The group has met for a women’s prayer service at the wall at the beginning of each Jewish month for the past quarter-century, but has seen rapid change in its status during the past six months.

Until April, women in the group who donned prayer shawls or sang too loudly often would be detained by police. But that month, a Jerusalem district court judge ruled that the group’s practices did not violate any of the wall’s regulations, and since then the police are protecting the women rather than arresting them.

“We’ve come a long way, baby,” Women of the Wall Chairwoman Anat Hoffman told JTA during the service. “It shouldn’t have taken 25 years. It should have taken two weeks. But we’re now where we should be.”
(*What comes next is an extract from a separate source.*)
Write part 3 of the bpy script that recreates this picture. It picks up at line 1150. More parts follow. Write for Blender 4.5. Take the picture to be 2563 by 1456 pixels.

Several dozen Haredi men came to protest on Monday, but aside from a few token disturbances, the service continued uninterrupted.

The past half-year has also seen a compromise solution from Jewish Agency for Israel Chairman Natan Sharansky. An outline Sharansky released in April called for a significant expansion of an area to the south of the plaza called Robinson’s Arch that is now used for non-Orthodox prayer.

After backing away from the plan, Women of the Wall endorsed it last month, agreeing to move to the new section should a list of conditions be met.

Brandishing the Western Wall regulation that forbids the group from bringing a Torah scroll to its services, Hoffman told JTA that Women of the Wall has yet to reach all its goals. She said, though, that given the relative calm at the Wall, the group will now be turning its attention to negotiations with the government about the Robinson’s Arch plan.

“We’re not scared of jail and arrests — we’re scared of negotiations,” Hoffman joked. “Can we get the maximum? We won’t be suckers.”